受給権者については平成22年度における子ども手当の支給に関する法律第4条に規定されていますが、別居中の場合は、次の条項に該当します。
三 子どもを監護し、かつ、これと生計を同じくするその父又は母であって、父母に監護されず又はこれと生計を同じくしない子どもを監護し、かつ、その生計を維持するもの
非常に判りづらい規定ですが、ポイントは、「監護し、かつ、その生計を維持するもの」です。父母別居の場合は、基本的には子どもと同居の世帯主の母Bですが、この条項により、子どもの「監護し、かつ、その生計を維持するもの」が該当します。そこで別居中の父Aが、婚姻費用を負担している場合、振込証等でその負担を証明することで「監護し、かつ、その生計を維持するもの」と認定され、子ども手当受給権者となります。

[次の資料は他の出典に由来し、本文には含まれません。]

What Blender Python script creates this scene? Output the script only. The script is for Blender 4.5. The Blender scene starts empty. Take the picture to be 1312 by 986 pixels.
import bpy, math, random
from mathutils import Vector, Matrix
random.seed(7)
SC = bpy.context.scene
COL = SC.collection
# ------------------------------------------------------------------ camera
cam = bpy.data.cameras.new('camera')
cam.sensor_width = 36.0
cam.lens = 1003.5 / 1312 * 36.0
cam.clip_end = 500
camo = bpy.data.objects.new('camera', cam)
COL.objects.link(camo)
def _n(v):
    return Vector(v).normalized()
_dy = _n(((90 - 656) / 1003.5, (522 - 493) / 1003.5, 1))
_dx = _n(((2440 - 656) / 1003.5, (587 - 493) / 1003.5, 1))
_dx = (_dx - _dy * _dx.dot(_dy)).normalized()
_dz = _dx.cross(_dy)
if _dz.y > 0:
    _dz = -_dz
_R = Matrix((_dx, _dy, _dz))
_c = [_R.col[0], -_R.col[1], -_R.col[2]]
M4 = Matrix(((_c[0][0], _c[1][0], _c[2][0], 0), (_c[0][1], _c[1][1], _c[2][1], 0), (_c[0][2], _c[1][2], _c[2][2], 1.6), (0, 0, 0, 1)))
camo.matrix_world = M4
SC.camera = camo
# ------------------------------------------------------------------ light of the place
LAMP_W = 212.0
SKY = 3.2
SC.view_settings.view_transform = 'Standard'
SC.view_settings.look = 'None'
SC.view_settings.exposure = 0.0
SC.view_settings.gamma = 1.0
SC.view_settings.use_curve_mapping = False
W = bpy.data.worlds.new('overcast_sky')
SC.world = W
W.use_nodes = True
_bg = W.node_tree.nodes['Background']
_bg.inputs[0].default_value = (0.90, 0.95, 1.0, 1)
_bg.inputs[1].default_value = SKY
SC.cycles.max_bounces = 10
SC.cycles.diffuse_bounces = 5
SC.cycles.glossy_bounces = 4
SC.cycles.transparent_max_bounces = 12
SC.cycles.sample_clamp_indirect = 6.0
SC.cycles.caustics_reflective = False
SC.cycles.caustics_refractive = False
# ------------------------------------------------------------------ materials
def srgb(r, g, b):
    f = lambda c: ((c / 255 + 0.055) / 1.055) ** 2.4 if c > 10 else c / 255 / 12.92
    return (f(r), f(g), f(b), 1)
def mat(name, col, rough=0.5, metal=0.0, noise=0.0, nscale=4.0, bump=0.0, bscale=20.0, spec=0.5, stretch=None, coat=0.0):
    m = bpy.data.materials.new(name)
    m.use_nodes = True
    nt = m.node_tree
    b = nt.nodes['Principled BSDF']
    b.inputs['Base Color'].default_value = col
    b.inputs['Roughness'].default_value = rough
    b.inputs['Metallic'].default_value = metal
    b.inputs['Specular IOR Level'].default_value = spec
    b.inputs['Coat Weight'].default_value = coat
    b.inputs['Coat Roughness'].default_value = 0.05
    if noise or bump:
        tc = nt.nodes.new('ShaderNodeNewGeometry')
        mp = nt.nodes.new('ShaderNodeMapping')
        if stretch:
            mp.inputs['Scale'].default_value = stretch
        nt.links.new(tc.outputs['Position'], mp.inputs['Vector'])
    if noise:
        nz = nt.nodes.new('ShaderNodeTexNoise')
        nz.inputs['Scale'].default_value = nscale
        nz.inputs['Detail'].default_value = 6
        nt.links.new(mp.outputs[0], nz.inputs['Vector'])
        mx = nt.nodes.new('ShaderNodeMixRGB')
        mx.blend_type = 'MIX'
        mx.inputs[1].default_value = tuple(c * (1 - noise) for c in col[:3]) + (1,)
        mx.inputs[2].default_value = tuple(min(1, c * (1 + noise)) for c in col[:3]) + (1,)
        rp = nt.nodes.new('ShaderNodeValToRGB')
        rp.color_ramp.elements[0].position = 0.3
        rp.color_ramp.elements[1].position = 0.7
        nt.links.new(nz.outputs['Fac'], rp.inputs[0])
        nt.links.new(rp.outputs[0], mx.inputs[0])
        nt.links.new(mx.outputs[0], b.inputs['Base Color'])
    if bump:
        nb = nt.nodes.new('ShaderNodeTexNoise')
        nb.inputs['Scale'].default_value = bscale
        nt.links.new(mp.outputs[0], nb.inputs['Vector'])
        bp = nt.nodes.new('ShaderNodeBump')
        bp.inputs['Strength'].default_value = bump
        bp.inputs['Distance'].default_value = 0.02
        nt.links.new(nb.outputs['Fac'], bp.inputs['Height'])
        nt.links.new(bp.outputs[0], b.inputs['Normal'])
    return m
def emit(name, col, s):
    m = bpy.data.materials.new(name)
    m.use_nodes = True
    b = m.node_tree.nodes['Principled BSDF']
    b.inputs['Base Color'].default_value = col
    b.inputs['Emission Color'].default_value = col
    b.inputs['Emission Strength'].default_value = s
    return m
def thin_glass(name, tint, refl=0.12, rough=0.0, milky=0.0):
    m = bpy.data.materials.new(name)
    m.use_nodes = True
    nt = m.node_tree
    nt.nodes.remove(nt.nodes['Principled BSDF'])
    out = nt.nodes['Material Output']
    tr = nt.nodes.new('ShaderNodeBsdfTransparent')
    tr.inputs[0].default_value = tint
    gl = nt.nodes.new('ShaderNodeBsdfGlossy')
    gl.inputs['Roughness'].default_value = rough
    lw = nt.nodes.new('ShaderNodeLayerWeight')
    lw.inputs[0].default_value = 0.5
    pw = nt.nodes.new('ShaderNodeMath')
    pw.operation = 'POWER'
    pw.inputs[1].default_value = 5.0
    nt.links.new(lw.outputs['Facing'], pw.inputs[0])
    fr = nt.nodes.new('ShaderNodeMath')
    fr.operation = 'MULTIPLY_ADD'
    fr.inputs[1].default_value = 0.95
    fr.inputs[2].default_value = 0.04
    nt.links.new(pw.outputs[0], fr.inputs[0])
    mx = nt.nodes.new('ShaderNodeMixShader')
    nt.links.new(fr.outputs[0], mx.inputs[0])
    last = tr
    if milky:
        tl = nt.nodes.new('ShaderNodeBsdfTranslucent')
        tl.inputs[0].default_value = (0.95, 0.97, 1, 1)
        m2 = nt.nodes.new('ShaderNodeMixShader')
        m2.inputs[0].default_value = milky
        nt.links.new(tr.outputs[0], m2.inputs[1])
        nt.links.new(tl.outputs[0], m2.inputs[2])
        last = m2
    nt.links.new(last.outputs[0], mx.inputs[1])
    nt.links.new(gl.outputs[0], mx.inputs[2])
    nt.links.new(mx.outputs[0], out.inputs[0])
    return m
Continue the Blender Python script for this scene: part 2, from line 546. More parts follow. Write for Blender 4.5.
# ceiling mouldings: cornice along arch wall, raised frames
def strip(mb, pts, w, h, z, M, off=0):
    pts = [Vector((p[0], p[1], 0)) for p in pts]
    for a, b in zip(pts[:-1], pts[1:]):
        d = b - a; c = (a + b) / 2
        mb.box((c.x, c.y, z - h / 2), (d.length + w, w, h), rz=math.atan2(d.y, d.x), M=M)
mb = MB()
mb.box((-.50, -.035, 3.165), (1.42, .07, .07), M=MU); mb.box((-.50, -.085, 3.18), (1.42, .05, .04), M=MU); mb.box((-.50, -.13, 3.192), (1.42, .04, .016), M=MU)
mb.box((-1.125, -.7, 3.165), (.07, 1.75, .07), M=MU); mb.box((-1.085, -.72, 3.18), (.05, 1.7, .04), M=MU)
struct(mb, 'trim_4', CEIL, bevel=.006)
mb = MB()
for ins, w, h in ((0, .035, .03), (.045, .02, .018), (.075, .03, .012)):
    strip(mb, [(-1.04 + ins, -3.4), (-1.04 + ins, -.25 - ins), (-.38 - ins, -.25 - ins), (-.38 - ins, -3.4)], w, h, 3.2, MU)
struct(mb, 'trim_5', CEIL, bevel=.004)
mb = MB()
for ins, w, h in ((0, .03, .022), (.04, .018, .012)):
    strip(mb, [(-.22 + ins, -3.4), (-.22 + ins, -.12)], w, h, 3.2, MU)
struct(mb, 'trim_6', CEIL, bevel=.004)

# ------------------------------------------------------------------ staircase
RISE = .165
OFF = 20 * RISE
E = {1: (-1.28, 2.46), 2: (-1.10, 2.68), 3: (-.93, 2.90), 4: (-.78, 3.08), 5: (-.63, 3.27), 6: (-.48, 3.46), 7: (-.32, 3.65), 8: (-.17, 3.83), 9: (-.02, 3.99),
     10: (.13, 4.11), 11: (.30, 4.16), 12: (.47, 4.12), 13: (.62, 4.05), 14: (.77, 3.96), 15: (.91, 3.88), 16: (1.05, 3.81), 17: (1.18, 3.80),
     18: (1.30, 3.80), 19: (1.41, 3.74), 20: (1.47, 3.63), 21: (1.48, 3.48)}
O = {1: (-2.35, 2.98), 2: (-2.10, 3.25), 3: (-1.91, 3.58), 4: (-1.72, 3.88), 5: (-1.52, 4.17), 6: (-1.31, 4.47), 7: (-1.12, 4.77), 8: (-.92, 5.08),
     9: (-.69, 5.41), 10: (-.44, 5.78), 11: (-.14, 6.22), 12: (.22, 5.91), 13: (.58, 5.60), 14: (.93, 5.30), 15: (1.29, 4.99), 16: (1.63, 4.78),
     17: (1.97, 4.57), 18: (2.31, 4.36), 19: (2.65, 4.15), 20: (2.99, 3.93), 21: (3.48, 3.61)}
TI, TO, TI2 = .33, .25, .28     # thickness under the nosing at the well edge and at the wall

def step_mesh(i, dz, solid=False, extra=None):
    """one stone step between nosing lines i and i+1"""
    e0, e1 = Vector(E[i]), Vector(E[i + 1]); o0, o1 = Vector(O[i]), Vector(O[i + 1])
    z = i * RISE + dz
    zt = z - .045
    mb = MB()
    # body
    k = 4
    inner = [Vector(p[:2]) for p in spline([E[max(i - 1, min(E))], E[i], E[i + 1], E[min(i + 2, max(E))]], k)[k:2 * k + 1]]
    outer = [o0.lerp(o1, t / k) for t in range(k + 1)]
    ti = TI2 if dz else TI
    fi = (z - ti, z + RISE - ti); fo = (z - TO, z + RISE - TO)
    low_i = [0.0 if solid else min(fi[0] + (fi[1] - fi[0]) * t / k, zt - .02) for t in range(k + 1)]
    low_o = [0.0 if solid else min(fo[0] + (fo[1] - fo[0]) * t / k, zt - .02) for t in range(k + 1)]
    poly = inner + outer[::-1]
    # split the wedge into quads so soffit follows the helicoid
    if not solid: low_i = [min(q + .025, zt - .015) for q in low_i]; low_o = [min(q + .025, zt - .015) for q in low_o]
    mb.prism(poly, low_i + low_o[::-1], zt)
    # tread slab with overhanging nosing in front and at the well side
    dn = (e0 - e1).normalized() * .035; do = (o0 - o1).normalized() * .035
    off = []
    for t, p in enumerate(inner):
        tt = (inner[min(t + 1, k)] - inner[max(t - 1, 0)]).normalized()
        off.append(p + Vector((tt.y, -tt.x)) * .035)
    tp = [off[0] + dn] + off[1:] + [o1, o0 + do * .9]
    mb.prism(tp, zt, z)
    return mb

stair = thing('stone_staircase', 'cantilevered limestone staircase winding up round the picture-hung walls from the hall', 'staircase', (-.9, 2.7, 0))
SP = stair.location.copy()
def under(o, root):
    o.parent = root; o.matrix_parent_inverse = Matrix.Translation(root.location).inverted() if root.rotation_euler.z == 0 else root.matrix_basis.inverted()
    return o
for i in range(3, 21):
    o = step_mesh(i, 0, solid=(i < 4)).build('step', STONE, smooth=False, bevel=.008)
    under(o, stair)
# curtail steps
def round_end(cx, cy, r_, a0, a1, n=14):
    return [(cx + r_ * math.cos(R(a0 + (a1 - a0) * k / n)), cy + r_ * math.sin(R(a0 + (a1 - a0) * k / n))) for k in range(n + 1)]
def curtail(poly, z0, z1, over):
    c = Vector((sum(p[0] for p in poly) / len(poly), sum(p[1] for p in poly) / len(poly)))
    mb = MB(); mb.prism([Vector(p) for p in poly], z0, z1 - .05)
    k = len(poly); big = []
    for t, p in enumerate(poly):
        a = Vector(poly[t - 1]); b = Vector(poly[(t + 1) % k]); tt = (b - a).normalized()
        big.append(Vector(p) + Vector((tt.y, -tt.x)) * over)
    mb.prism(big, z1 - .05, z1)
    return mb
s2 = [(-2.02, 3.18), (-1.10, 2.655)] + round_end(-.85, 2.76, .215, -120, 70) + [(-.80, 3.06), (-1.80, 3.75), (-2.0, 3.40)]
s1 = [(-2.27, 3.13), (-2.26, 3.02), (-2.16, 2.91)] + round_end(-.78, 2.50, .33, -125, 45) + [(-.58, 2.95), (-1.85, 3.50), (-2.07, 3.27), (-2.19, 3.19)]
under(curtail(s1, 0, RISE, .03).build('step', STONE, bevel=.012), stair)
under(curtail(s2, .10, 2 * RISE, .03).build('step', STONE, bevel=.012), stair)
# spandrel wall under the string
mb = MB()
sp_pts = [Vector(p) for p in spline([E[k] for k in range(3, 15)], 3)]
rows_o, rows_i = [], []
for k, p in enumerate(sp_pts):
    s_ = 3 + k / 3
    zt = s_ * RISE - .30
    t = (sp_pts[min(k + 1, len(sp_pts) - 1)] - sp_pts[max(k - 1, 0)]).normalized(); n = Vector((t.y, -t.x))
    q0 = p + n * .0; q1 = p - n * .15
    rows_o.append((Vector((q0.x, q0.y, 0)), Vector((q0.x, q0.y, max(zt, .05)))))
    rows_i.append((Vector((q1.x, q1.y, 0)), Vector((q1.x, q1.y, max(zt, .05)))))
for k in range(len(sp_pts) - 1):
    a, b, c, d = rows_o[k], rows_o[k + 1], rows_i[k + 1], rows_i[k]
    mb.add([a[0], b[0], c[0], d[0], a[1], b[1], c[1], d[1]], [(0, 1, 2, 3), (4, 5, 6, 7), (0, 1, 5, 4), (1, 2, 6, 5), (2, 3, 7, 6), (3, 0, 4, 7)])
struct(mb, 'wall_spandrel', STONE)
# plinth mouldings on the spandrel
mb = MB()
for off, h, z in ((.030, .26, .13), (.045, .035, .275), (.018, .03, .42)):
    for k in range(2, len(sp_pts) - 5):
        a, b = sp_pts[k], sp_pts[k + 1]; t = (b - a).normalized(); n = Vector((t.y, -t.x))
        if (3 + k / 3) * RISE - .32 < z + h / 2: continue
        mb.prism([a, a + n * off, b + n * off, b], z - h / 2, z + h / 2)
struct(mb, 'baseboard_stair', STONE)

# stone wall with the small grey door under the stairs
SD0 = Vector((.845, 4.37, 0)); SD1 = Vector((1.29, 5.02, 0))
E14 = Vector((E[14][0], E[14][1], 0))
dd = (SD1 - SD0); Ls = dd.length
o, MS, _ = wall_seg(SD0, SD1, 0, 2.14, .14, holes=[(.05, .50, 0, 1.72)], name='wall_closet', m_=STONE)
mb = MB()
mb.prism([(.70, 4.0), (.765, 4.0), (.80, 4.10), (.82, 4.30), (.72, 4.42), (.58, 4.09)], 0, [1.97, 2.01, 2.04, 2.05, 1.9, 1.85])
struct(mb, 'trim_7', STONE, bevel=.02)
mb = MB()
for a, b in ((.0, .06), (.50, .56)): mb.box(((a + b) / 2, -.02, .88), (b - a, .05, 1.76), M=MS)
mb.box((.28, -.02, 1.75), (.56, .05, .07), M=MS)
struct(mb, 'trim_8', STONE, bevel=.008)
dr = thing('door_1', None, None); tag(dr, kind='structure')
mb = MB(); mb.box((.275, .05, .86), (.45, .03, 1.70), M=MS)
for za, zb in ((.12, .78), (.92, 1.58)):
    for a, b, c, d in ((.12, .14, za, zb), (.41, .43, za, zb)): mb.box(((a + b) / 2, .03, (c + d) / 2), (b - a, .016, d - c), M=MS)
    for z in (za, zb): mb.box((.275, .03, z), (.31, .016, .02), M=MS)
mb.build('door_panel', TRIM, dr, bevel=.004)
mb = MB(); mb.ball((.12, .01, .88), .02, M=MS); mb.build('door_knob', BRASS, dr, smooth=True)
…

尚、二 父母に監護されず又はこれと生計を同じくしない子どもを監護し、かつ、その生計を維持するもの
の規定により、子どもの父母でなくても「監護し、かつ、その生計を維持するもの」に該当すれば子ども手当受給権者になるようです。

○夫Aが児童手当を受給している場合、厚労省HP子ども手当一問一答によると、「子ども手当の支給を受けるためには、お住まいの市区町村(公務員の場合にはお勤め先(所属庁))への申請手続きが必要です。ただし、本年3月まで児童手当を受給されていた方については、新たに子ども手当の対象となる子ども(原則として中学生2年生と中学3年生)がいない場合は、申請が免除されており、新たな申請手続きを行わなくとも、子ども手当の支給を受けることができます。」と解説されており、夫Aが児童手当を受給している場合、原則として夫Aが児童手当の消滅に代わり自動的に子ども手当受給権者になるようです。別居中であっても市町村では原則として夫Aを受給権者とみなすようです。

○この場合、妻Bとしては自分が子供3人を監護しているのだから、自分が受給権者と主張したいと思われます。AB間で妻を受給権者と合意した場合は、夫Aが「子ども手当て受給事由消滅届」を提出し、妻Bが子ども手当支給の申請手続をすることで妻Bが受給資格者と認定されます。